Bugün burada, Yeni Akit’in bu manşetine sadece “ayıp” diyerek geçemeyiz. Bu, toplumun en hassas değerlerini istismar eden bir çürümüşlüktür. Tepki göstermek her yurttaşın ahlaki görevidir. Çünkü eğer bu dil karşılıksız kalırsa, yarın her başımıza gelen bir felaket alay konusu olur. Hiçbirimizin onuru güvende olmaz.
Ben buradan Ferdi Zeyrek’e geçmiş olsun diyorum. Diliyorum ki bir an önce sağlığına kavuşsun. Ama aynı zamanda diliyorum ki bu ülkenin gazeteciliği de bu çürümüşlükten kurtulsun. Artık yeter. Bu kadar kir, bu kadar kötülük bir toplumun üzerine bu kadar kolay boca edilememeli.
Ve unutmayın: Bu ülkenin insanı sizin gibi düşünenlerin diliyle değil, Ferdi Zeyrek gibi halkın arasında, alnı açık, yüreği temiz insanların emeğiyle ayağa kalkacak. Siz manşet attığınızı sanırken, aslında kendi karanlığınızı ifşa ettiniz. Bugün attığınız o başlık, yarın size vicdanın aynasında tokat gibi dönecek. Çünkü bu memlekette hâlâ utanma duygusu olanlar var.
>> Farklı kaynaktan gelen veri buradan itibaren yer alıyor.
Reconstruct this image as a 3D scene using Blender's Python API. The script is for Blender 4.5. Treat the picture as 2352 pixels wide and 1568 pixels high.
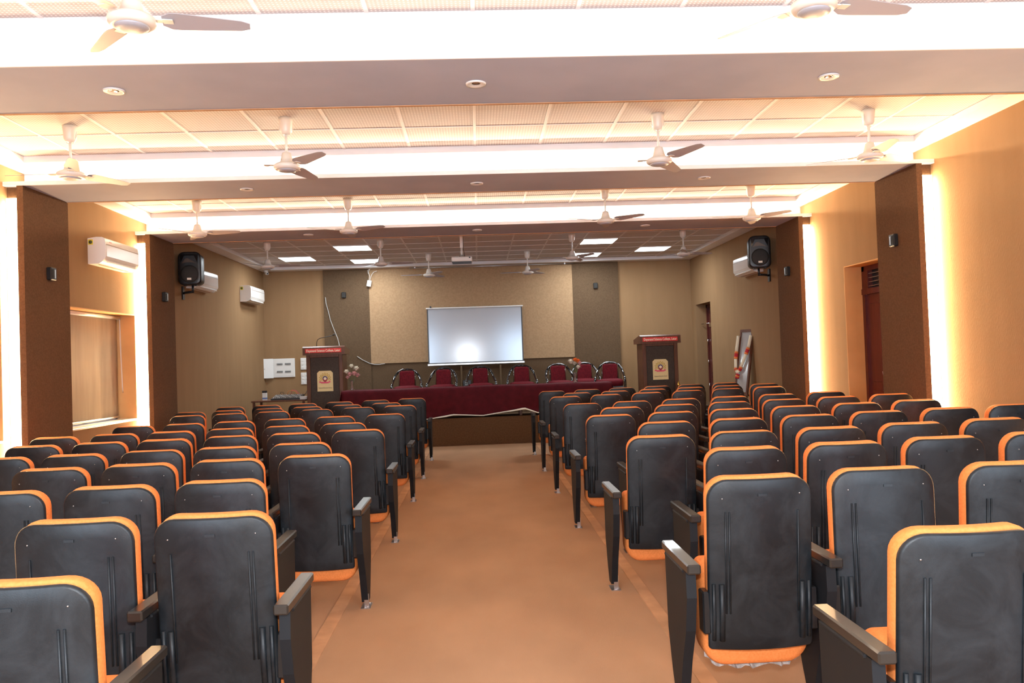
import bpy, math, random
from math import sin, cos, pi, radians, sqrt, atan2
from mathutils import Vector, Matrix

random.seed(7)
S = bpy.context.scene
COL = S.collection
for o in list(bpy.data.objects):
    bpy.data.objects.remove(o)

# ------------------------------------------------------------------ camera
CAM_H = 1.48
YAW, PITCH, ROLL, FPX = .0424, .0222, .0345, 1856.0
f_ = Vector((sin(YAW)*cos(PITCH), cos(YAW)*cos(PITCH), sin(PITCH)))
r0 = Vector((cos(YAW), -sin(YAW), 0)); u0 = r0.cross(f_)
r_ = r0*cos(ROLL) - u0*sin(ROLL); u_ = u0*cos(ROLL) + r0*sin(ROLL)
cd = bpy.data.cameras.new('camera'); cam = bpy.data.objects.new('camera', cd); COL.objects.link(cam)
cd.sensor_width = 36; cd.sensor_fit = 'HORIZONTAL'; cd.lens = 36*FPX/2352
cd.clip_start = .05; cd.clip_end = 200
M = Matrix((r_, u_, -f_)).transposed().to_4x4(); M.translation = Vector((0, 0, CAM_H))
cam.matrix_world = M
S.camera = cam

# ------------------------------------------------------------------ world, lights, exposure
S.view_settings.view_transform = 'Standard'; S.view_settings.look = 'None'
S.view_settings.gamma = 1; S.view_settings.use_curve_mapping = False
S.view_settings.exposure = 0.55
w = bpy.data.worlds.new('world'); S.world = w; w.use_nodes = True
w.node_tree.nodes['Background'].inputs[0].default_value = (.75, .88, 1.0, 1)
w.node_tree.nodes['Background'].inputs[1].default_value = 1.5

WARM = (1.0, .62, .30)
COVE = (1.0, .76, .52)
def area(name, loc, direction, sx, sy, power, color, upv=None, spread=None):
    d = bpy.data.lights.new(name, 'AREA'); d.shape = 'RECTANGLE'; d.size = sx; d.size_y = sy
    d.energy = power; d.color = color
    if spread: d.spread = spread
    o = bpy.data.objects.new(name, d); COL.objects.link(o)
    z = -Vector(direction).normalized()
    up = Vector(upv or (1, 0, 0))            # local X axis
    x = (up - z*up.dot(z)).normalized(); y = z.cross(x)
    m = Matrix((x, y, z)).transposed().to_4x4(); m.translation = Vector(loc); o.matrix_world = m
    return o

BEAMS = [(4.857, 5.745), (7.906, 8.757), (10.90, 11.74)]
WL, WR, PL, PR = -4.50, 4.65, -4.31, 4.46
ZB, ZS, ZC = 3.31, 3.51, 3.57
YBK = -2.2
P_DAY = 190
P_COVE = 115
P_VERT = 95
for i, (a, b) in enumerate(BEAMS):
    area('cove_lamp', (.075, a+.30, 3.40), (0, -1, .42), 8.7, .02, P_COVE, COVE)
    for s, X in ((-1, WL+.028), (1, WR-.028)):
        area('pillar_lamp', (X, a+.045, 1.62), (0, -1, 0), 3.05, .04, P_VERT, WARM, (0, 0, 1))
for X, Y in ((-3.429, 15.755), (-2.169, 14.495), (-2.169, 16.385), (2.241, 14.495), (3.501, 15.755), (2.241, 16.385)):
    area('panel_lamp', (X, Y, 3.545), (0, 0, -1),   .56, .56, 20, (.86, .95, 1.0))
# daylight from behind the camera, through two window openings added for it
for X in (-2.75, 2.9):
    area('window_daylight', (X, YBK+.02, 1.75), (0, 1, 0), 2.6, 1.9, P_DAY, (.66, .82, 1.0))
# the photographer's flash, on the camera
fl = bpy.data.lights.new('camera_flash', 'POINT'); fl.energy = 260; fl.color = (.93, .97, 1.0); fl.shadow_soft_size = .04
flo = bpy.data.objects.new('camera_flash', fl); COL.objects.link(flo); flo.location = (0, -.04, CAM_H+.28)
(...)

Hâlâ düşene el uzatanlar, hâlâ kalemi kin değil, hakikat için tutanlar var.
Siz düşene güldünüz ya… Biz orada insanlığı gömdük sandık. Ama hayır! Biz orada sadece sizin ne kadar düştüğünüzü gördük. Yer sizin, seviye sizin… Ama bilin: O çukurda yalnızsınız.
Biz orada değiliz. Ve oraya hiç inmeyeceğiz.